*EXERCISE AIM*. Reproduce exactly the opening lines of the listing, stopping after the line that contains "return CAM+d*(Y/d.y)" and including it.

*DATA EXCERPT*.

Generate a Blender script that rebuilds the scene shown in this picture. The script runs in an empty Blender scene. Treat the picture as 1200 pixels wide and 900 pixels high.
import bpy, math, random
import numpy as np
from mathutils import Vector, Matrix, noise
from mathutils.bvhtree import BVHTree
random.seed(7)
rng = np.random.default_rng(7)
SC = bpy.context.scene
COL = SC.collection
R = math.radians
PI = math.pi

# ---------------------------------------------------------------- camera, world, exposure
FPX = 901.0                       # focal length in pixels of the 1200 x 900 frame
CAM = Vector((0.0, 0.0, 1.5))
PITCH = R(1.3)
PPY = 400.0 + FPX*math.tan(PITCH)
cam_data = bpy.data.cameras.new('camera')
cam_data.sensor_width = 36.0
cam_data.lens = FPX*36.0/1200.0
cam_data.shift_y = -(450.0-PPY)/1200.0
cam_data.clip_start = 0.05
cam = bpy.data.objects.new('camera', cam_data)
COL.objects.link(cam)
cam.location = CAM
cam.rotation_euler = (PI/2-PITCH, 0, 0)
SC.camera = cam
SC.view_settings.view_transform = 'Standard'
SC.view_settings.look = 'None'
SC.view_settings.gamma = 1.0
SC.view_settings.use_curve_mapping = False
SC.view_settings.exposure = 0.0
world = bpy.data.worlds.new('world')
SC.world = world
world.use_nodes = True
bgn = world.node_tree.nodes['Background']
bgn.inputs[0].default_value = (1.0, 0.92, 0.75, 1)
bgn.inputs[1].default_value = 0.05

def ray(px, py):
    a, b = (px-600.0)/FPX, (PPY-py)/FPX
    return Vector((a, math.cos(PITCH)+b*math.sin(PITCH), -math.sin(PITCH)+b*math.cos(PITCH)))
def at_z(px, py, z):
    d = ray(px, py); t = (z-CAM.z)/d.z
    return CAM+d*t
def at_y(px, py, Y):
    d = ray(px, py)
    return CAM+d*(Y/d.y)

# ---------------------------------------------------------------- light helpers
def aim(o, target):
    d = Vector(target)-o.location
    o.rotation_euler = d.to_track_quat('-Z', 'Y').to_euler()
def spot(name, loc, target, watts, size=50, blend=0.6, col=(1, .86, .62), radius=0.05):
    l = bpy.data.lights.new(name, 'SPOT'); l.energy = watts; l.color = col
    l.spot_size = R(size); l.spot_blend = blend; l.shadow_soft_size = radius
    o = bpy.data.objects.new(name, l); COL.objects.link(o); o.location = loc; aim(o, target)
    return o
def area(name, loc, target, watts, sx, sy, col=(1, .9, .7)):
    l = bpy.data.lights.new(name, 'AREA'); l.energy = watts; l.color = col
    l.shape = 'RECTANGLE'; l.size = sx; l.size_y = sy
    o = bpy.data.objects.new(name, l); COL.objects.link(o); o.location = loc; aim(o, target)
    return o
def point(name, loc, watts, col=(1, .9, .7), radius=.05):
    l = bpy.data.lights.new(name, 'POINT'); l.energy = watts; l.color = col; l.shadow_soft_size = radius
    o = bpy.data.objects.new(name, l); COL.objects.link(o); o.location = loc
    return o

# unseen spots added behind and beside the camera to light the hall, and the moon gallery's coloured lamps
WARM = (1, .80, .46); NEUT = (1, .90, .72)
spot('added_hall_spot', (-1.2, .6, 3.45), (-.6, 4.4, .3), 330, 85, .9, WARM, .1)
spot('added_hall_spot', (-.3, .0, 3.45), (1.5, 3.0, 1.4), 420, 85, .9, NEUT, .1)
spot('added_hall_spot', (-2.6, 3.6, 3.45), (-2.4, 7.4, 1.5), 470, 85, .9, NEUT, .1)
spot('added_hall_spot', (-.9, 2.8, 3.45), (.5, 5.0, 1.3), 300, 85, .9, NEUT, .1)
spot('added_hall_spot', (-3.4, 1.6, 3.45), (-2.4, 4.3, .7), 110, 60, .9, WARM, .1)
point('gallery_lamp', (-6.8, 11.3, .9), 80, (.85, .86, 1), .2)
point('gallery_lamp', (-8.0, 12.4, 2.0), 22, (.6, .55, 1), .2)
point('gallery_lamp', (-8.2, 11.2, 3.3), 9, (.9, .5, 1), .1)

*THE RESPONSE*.
Generate a Blender script that rebuilds the scene shown in this picture. The script runs in an empty Blender scene. Treat the picture as 1200 pixels wide and 900 pixels high.
import bpy, math, random
import numpy as np
from mathutils import Vector, Matrix, noise
from mathutils.bvhtree import BVHTree
random.seed(7)
rng = np.random.default_rng(7)
SC = bpy.context.scene
COL = SC.collection
R = math.radians
PI = math.pi

# ---------------------------------------------------------------- camera, world, exposure
FPX = 901.0                       # focal length in pixels of the 1200 x 900 frame
CAM = Vector((0.0, 0.0, 1.5))
PITCH = R(1.3)
PPY = 400.0 + FPX*math.tan(PITCH)
cam_data = bpy.data.cameras.new('camera')
cam_data.sensor_width = 36.0
cam_data.lens = FPX*36.0/1200.0
cam_data.shift_y = -(450.0-PPY)/1200.0
cam_data.clip_start = 0.05
cam = bpy.data.objects.new('camera', cam_data)
COL.objects.link(cam)
cam.location = CAM
cam.rotation_euler = (PI/2-PITCH, 0, 0)
SC.camera = cam
SC.view_settings.view_transform = 'Standard'
SC.view_settings.look = 'None'
SC.view_settings.gamma = 1.0
SC.view_settings.use_curve_mapping = False
SC.view_settings.exposure = 0.0
world = bpy.data.worlds.new('world')
SC.world = world
world.use_nodes = True
bgn = world.node_tree.nodes['Background']
bgn.inputs[0].default_value = (1.0, 0.92, 0.75, 1)
bgn.inputs[1].default_value = 0.05

def ray(px, py):
    a, b = (px-600.0)/FPX, (PPY-py)/FPX
    return Vector((a, math.cos(PITCH)+b*math.sin(PITCH), -math.sin(PITCH)+b*math.cos(PITCH)))
def at_z(px, py, z):
    d = ray(px, py); t = (z-CAM.z)/d.z
    return CAM+d*t
def at_y(px, py, Y):
    d = ray(px, py)
    return CAM+d*(Y/d.y)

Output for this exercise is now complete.